People buy stock (shares) not because they expect future dividends, but because they expect the price of the stock to go up. But I see no actual mechanism to tie the performance of a company to its stock price. In this case, "investing" in the stock market is no more than speculation, and the whole system is nothing more than a pyramid scheme. Indeed, the only reason that investing in the stock market usually pays off is because the amount invested is growing. Every year more people invest in the stock market, fuelling the pyramid scheme.

Prove me wrong.

(2) I hate chains. I mean stores like McDonalds or Blockbuster or Walmart or Borders Books And Music or Best Buy. I detest them, but I can't put my finger on exactly what about them I find so reprehensible. I dislike the homogeneity, the impersonalness, the fact that the employees are robots. Somehow Independent Businesses just seem "better". Their products are more interesting and you can see that their revenue is reinvested directly in the local community, instead of being siphoned off to an absentee owner. I want to figure out whether this is a reasonable position. Should I just embrace "chain stores"?

One of my big suspicions is that we need chain stores, because the base of potential business owners simply lacks the creativity and manpower to produce a zillion independent businesses, whereas it's relatively easy to clone an already-successful business to operate in a zillion locations. Also, I understand the economy of scale. It's certainly vastly more efficient to have the supply chain available to supply your chain business with what it needs. It also mitigates risk. When there are a zillion copies of a business, the other copies can keep a less successful copy afloat until it takes root.

Then there is another distinction (as [livejournal.com profile] squibb points out). Franchises, like, say, Subway, are independent business. The franchisee buys a "kit" from the motherbusiness (Subway, Inc) and starts a business using their paraphernalia. It's a recognizable copy of another business with a recognizable brand, but it's locally owned. Then there are centrally-owned businesses, like our old friend Starbucks, where every single store is owned and operated from central headquarters. Franchises seem a lot less evil than these centrally-owned businesses, but I really don't like either.

Are chains really bad? Am I irrational for hating them? I have never, and, as far as I'm concerned, I will never, patronize Starbucks. So far I'm Wal-Mart free as well. Is this reasonable?

(3) Define "wealth". How is it created? What is "inflation"?

--

By the way, a good site for background info is invest-faq.com. I think the only two books I've read in this milieu are A Random Walk Down Wall Street and Steven Landsburg's The Armchair Economist. Other references appreciated.

Date: 2004-07-28 02:26 pm (UTC)
From: [identity profile] easwaran.livejournal.com
I was just thinking the same thing about stock prices. How it should be worth the expected value (discounted) of future dividends. But it becomes quite speculative. One thing that actually connects the fortunes of the company with the stock is that large shareowners (say 10% or more of the stock) actually get substantial say in the running of the company, and a successful company is worth more to them, so they're more likely to buy if it does better. And when mergers, acquisitions, and spinoffs happen, appropriate amounts of stock are created, bought, or split.

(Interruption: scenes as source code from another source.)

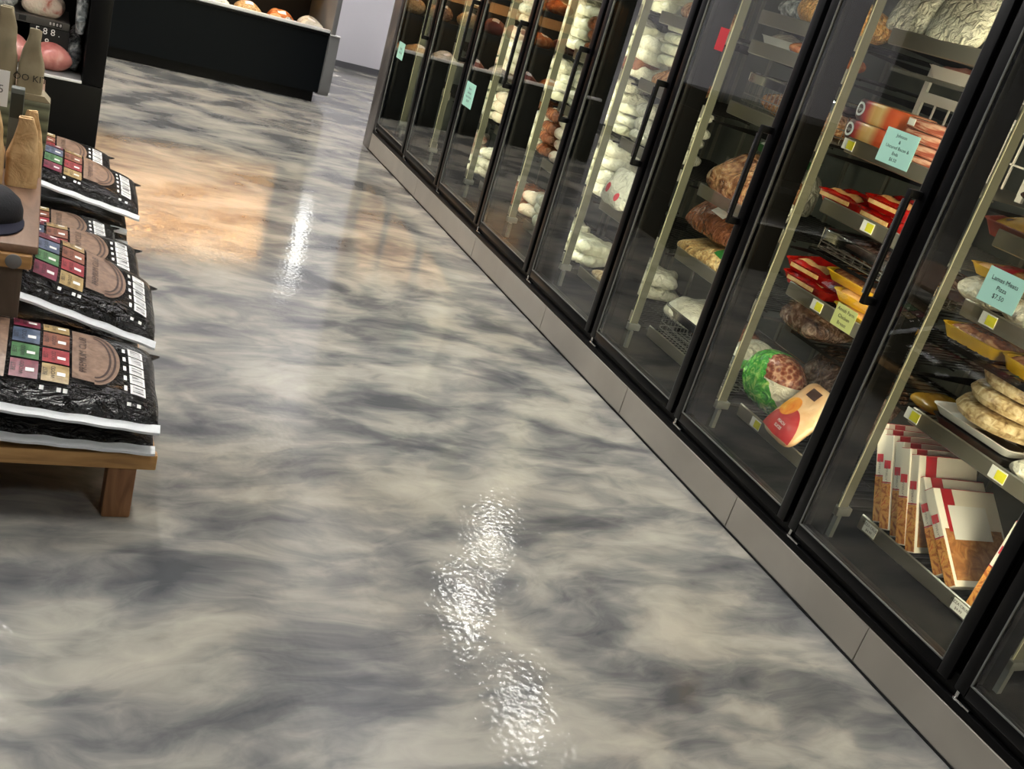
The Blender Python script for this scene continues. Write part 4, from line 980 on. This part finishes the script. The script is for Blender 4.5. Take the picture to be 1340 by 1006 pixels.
# black cap
t = thing('fabric_cap', 'black fabric cap lying at the near edge of the brown table', 'hat', (-0.075, 2.99, 0.6005), (0, 0, 0.2))
b = MB(); b.lathe([(0.085, 0.0), (0.094, 0.012), (0.095, 0.035), (0.086, 0.062), (0.062, 0.082), (0.03, 0.090), (0.003, 0.092)], 30, noise_amp=0.004)
obj('crown', b, 'cap', t)
br_ = MB(); br_.sheet(lambda a, q: (0.088 * math.cos(PI + a * PI) * (1 + 0.1 * q), 0.088 * math.sin(PI + a * PI) * (1 + 0.62 * q) - 0.0, 0.018 - 0.012 * q), 18, 4)
br_.sheet(lambda a, q: (0.088 * math.cos(PI + a * PI) * (1 + 0.1 * q), 0.088 * math.sin(PI + a * PI) * (1 + 0.62 * q) - 0.0, 0.014 - 0.012 * q), 18, 4)
obj('brim', br_.mesh('brim'), 'navy', t)
# paper bags with folded tops
def paper_bag(label, loc, rot, w, d, h, m='kraft', tex=None, group='brown paper bags'):
    t = thing('paper_bag', label, 'bag', loc, rot, group)
    b = MB(); N = 24
    def ring(z):
        f = z / h; s = 1 - max(0, f - 0.35) * 0.95; dd = max(0.10, s); ww = 1 - 0.85 * max(0, f - 0.42)
        pts = []
        for k in range(N):
            a = 2 * PI * k / N; ca, sa = math.cos(a), math.sin(a); e = 0.35
            x = w / 2 * ww * math.copysign(abs(ca) ** e, ca); y = d / 2 * dd * math.copysign(abs(sa) ** e, sa)
            nz = noise.noise(Vector((x * 22, y * 22, z * 14 + w * 90))) * 0.011 * (0.3 + f)
            pts.append((x + nz, y + nz, z))
        return pts
    zs = [h * k / 14 for k in range(15)]
    rings = [[b.b.verts.new(p) for p in ring(z)] for z in zs]
    for A, B in zip(rings, rings[1:]):
        for k in range(N): b.b.faces.new((A[k], A[(k + 1) % N], B[(k + 1) % N], B[k]))
    b.b.faces.new(rings[0][::-1]); b.b.faces.new(rings[-1])
    obj('bag_body', b.mesh('bag_body', True, 50), m, t)
    f = MB(); f.box(-w * 0.20, w * 0.20, -d * 0.06 - 0.004, d * 0.06, h - 0.030, h + 0.004, 0.003)
    obj('folded_top', f, m, t)
    if tex: obj('lettering', text_mesh('lettering', tex[0], tex[1], lambda a, q: (a, -d / 2 - 0.0085, q + tex[2])), 'ink', t)
    return t
paper_bag('brown paper bag, right front one on the brown table', (0.004, 3.35, 0.6005), (0, 0, 0.1), 0.086, 0.07, 0.205)
paper_bag('brown paper bag at the left edge of the picture on the brown table', (-0.088, 3.33, 0.6005), (0, 0, -0.1), 0.086, 0.07, 0.215)
paper_bag('brown paper bag tucked behind the right front one', (0.018, 3.46, 0.6005), (0, 0, 0.5), 0.07, 0.06, 0.20)
# olive striped packs with lettered bag on top
t = thing('striped_pack', 'olive striped pack standing behind the brown paper bags', 'pack', (0.020, 3.80, 0.6005), (0, 0, 0))
obj('carton', MB().box(-0.045, 0.050, -0.05, 0.05, 0, 0.165, 0.008).mesh('carton'), 'camo', t)
obj('fold_flap', MB().prism([(-0.045, 0.165), (0.05, 0.165), (0.03, 0.185), (-0.04, 0.185)], -0.045, 0.045, 'Y').mesh('fold_flap', False), 'khaki', t)
t = thing('striped_pack', 'olive striped pack half hidden behind the white price card', 'pack', (-0.082, 3.79, 0.6005), (0, 0, 0))
obj('carton', MB().box(-0.045, 0.045, -0.05, 0.05, 0, 0.175, 0.008).mesh('carton'), 'camo', t)
paper_bag('khaki paper bag lettered in black on top of the striped pack', (0.002, 3.80, 0.786), (0, 0, 0), 0.078, 0.07, 0.20, 'khaki', (['OO KIT'], 0.030, 0.050), 'khaki paper bags')
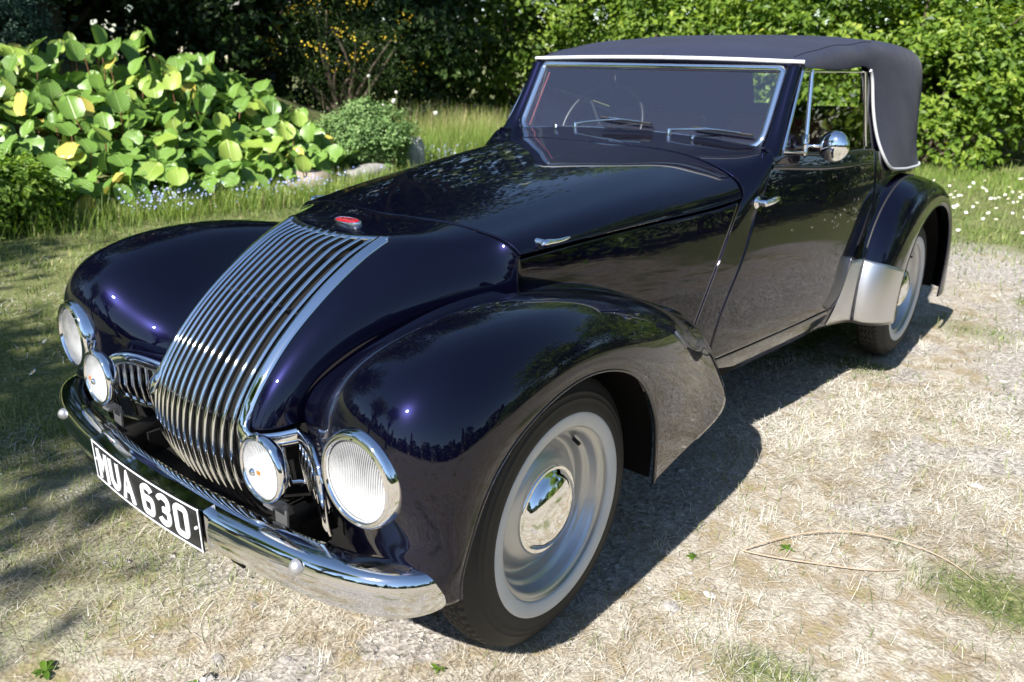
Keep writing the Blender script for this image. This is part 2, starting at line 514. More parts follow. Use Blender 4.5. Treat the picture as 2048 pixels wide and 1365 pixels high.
# ---- bonnet handles (one each side)
def bonnet_handle(mir):
    b = Bag()
    P = curve([(.486, .232, .957), (.490, .246, .963), (.495, .272, .963), (.500, .300, .964), (.505, .330, .969)], 24)
    P[:, 0] += .010
    sc = np.interp(np.linspace(0, 1, 24), [0, .08, .2, .5, .85, 1], [.5, 1.1, 1.2, .85, .6, .25])
    b.tube(P, .0085, 12, scale=sc)
    b.lathe([(0, .010), (.007, .009), (.009, .004), (.010, -.02)], 16, (.487, .246, .962), 'x')
    return b.build('bonnet_handle', CHROME, bonnet, mirror=mir)
both(bonnet_handle)

# ---- side panel below the bonnet
def panel(name, ya, yb, zt, zb, nu, nv, mat, parent, mir, edges=(), gap=.0025, lift=0.0, solid=0.0):
    """region of the body side between the curves ya(z), yb(z), zt(y), zb(y)"""
    u = np.linspace(0, 1, nu)[:, None]; v = np.linspace(0, 1, nv)[None, :]
    y = np.zeros((nu, nv)); z = np.zeros((nu, nv))
    z[:] = 1 - v
    for _ in range(4):
        ym = ya(z) * (1 - u) + yb(z) * u if _ else (ya(np.full((nu, nv), .7)) * (1 - u) + yb(np.full((nu, nv), .7)) * u)
        y = ym
        z = zt(y) * (1 - v) + zb(y) * v
    P = np.stack([side_x(y, z) + lift, y, z], -1)
    if edges:
        P = flange(P, edges, gap=gap, sign=-1.0)
    return grid(name, P, mat, parent, mirror=mir, flip=True, solid=solid)
f_int = lambda xs, ys: (lambda v: np.interp(np.asarray(v), xs, ys))
def f_spl(xs, ys):
    return lambda v: spline(xs, ys, np.clip(np.asarray(v, float), xs[0], xs[-1]).ravel()).reshape(np.shape(v))
seam = f_spl([.33, .45, .60, .75, .90, 1.0, 1.06], [.86, .875, .925, .995, 1.085, 1.145, 1.172])
_cm = f_spl([.43, .50, .60, .80, 1.0, 1.14], [1.022, 1.03, 1.060, 1.170, 1.262, 1.318])
def cut(z):
    z = np.asarray(z, float)
    t = np.clip((.497 - z) / .065, 0, 1)
    return _cm(np.maximum(z, .43)) + .065 * (1 - np.sqrt(np.clip(1 - t ** 2, 0, 1)))
cutd = cut
low_edge = f_spl([.168, .35, .60, .85, 1.03, 1.17], [.935, .946, .958, .964, .972, .985])
for mir in (False, True):
    panel('side_panel', f_int([0, 1], [.168, .168]), seam, lambda y: low_edge(y) - .0015 - .007 * np.clip((.75 - y) / .6, 0, 1), f_int([0, 3], [.42, .34]), 60, 50, PAINT, CAR, mir, ['u0', 'u1', 'v0'])

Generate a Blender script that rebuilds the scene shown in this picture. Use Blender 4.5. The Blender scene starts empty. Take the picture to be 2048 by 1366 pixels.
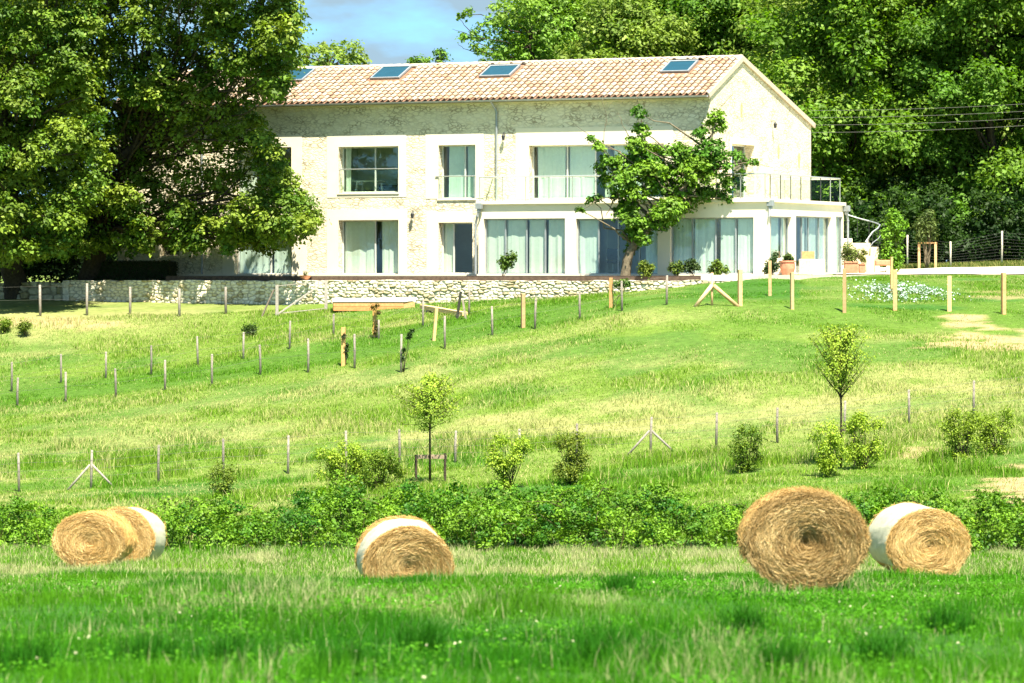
import bpy, math, random
import numpy as np
from mathutils import Vector, Matrix

SC = bpy.context.scene
COL = SC.collection
R = math.radians
F = 7500.0          # focal length in photo pixels (2048 wide)
HP = 556.0          # horizon row in the photo

# ------------------------------------------------------------------ camera
cam_d = bpy.data.cameras.new("camera")
cam = bpy.data.objects.new("camera", cam_d); COL.objects.link(cam)
cam.location = (0, 0, 0); cam.rotation_euler = (R(90), 0, 0)
cam_d.sensor_width = 36.0; cam_d.lens = F / 2048 * 36.0
cam_d.shift_y = -(683 - HP) / 2048.0
cam_d.clip_start = 0.5; cam_d.clip_end = 8000
cam_d.dof.use_dof = True; cam_d.dof.focus_distance = 140; cam_d.dof.aperture_fstop = 6.0
SC.camera = cam

# ------------------------------------------------------------------ light
SUN_EL = 62.0; SUN_AZ = -72.0       # azimuth as angle in the xy plane
world = bpy.data.worlds.new("World"); SC.world = world; world.use_nodes = True
nt = world.node_tree; N = nt.nodes; L = nt.links
bg = N["Background"]
sky = N.new("ShaderNodeTexSky"); sky.sky_type = 'NISHITA'; sky.sun_disc = False
sky.sun_elevation = R(SUN_EL); sky.sun_rotation = R(90 - SUN_AZ)
sky.ozone_density = 2.0; sky.dust_density = 0.4; sky.air_density = 1.0
tc = N.new("ShaderNodeTexCoord")
# look a little higher into the sky than the narrow strip just above the trees
mp = N.new("ShaderNodeMapping"); mp.inputs['Location'].default_value = (0, 0, 0.22)
L.new(tc.outputs['Generated'], mp.inputs['Vector']); L.new(mp.outputs['Vector'], sky.inputs['Vector'])
mp2 = N.new("ShaderNodeMapping"); mp2.inputs['Scale'].default_value = (32, 32, 95)
mp2.inputs['Location'].default_value = (3.1, 0.0, 0.35)
L.new(tc.outputs['Generated'], mp2.inputs['Vector'])
nz = N.new("ShaderNodeTexNoise"); nz.inputs['Scale'].default_value = 1.0; nz.inputs['Detail'].default_value = 5
nz.inputs['Roughness'].default_value = 0.5
L.new(mp2.outputs['Vector'], nz.inputs['Vector'])
rp = N.new("ShaderNodeValToRGB")
rp.color_ramp.elements[0].position = 0.34; rp.color_ramp.elements[1].position = 0.58
L.new(nz.outputs['Fac'], rp.inputs['Fac'])
mulf = N.new("ShaderNodeMath"); mulf.operation = 'MULTIPLY'; mulf.inputs[1].default_value = 0.85
L.new(rp.outputs['Color'], mulf.inputs[0])
mix = N.new("ShaderNodeMix"); mix.data_type = 'RGBA'
L.new(mulf.outputs[0], mix.inputs['Factor']); tn = N.new('ShaderNodeMix'); tn.data_type = 'RGBA'; tn.blend_type = 'MULTIPLY'; tn.inputs[0].default_value = 1; tn.inputs[7].default_value = (.78, 1.04, .97, 1)
L.new(sky.outputs['Color'], tn.inputs[6]); L.new(tn.outputs[2], mix.inputs[6])
mix.inputs[7].default_value = (1.3, 1.72, 1.98, 1)
L.new(mix.outputs[2], bg.inputs['Color']); bg.inputs['Strength'].default_value = 0.10

sun_d = bpy.data.lights.new("sun", 'SUN'); sun = bpy.data.objects.new("sun", sun_d); COL.objects.link(sun)
sun_d.energy = 5.0; sun_d.angle = R(0.5); sun_d.color = (1.0, 0.92, 0.76)
sd = Vector((math.cos(R(SUN_AZ)) * math.cos(R(SUN_EL)), math.sin(R(SUN_AZ)) * math.cos(R(SUN_EL)), math.sin(R(SUN_EL))))
sun.rotation_euler = sd.to_track_quat('Z', 'Y').to_euler()
sun.location = sd * 200

SC.view_settings.view_transform = 'Standard'; SC.view_settings.look = 'None'
SC.view_settings.exposure = 1.70; SC.view_settings.gamma = 1.0
SC.render.engine = 'CYCLES'
SC.cycles.max_bounces = 6; SC.cycles.diffuse_bounces = 3; SC.cycles.glossy_bounces = 2
SC.cycles.transmission_bounces = 4; SC.cycles.transparent_max_bounces = 12
SC.cycles.use_denoising = True
SC.cycles.caustics_reflective = False; SC.cycles.caustics_refractive = False

# ------------------------------------------------------------------ helpers
def tag(o, label=None, cat=None, group=None, kind=None):
    if label: o["label"] = label
    if cat: o["category"] = cat
    if group: o["group"] = group
    if kind: o["kind"] = kind
    return o

def empty(name, loc=(0, 0, 0), rz=0.0):
    o = bpy.data.objects.new(name, None); COL.objects.link(o)
    o.empty_display_size = 0.3; o.location = loc; o.rotation_euler = (0, 0, rz)
    return o

def np_mesh(name, V, Fc, mat, parent=None, col=None, smooth=False, link=True):
    """V (n,3), Fc (m,k) faces all with k corners; col (n,3) vertex tint."""
    V = np.asarray(V, dtype=np.float32); Fc = np.asarray(Fc, dtype=np.int32)
    me = bpy.data.meshes.new(name)
    me.vertices.add(len(V)); me.vertices.foreach_set("co", V.ravel())
    m, k = Fc.shape
    me.loops.add(m * k); me.loops.foreach_set("vertex_index", Fc.ravel())
    me.polygons.add(m); me.polygons.foreach_set("loop_start", np.arange(0, m * k, k, dtype=np.int32))
    if smooth: me.polygons.foreach_set("use_smooth", np.ones(m, dtype=bool))
    me.update(calc_edges=True)
    if col is not None:
        a = me.attributes.new("Col", 'FLOAT_COLOR', 'POINT')
        c = np.ones((len(V), 4), dtype=np.float32); c[:, :3] = col
        a.data.foreach_set("color", c.ravel())
    if mat: me.materials.append(mat)
    o = bpy.data.objects.new(name, me)
    if link: COL.objects.link(o)
    if parent: o.parent = parent
    return o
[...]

As for chains, I think it largely depends on which chain you're talking about. Because the economies of scale really do allow certain benefits. For instance, the big book stores can very easily order books specially and have coffee shops included and do things like that. But maybe I just feel this way because I've never really had "local" bookstores to patronize.

Coffeeshops I tend to agree with you on, but then again, I've also never learned how to use coffeeshops (I think of them as a place to buy coffee, not a place to spend time and do work or whatever - it still seems weird to me that you can hang out in one for longer than it takes to drink your coffee).

What about things like department stores though? I imagine most people buy almost all of their clothes from chains of various sorts, though perhaps in a couple of the densest cities this is different.

Anyway, I think Berkeley fosters an extremely anti-chain view, which is overdone. Some chains (like, as I understand, In'n'Out) are generally good in their environmental, labor, and other practices, and it's easier to know these things about large chains than about every single local store. And it's also useful to know the quality and type of products sold there ahead of time, even if you're traveling outside your home area. (For instance, if you're a vegetarian looking for some place to eat.)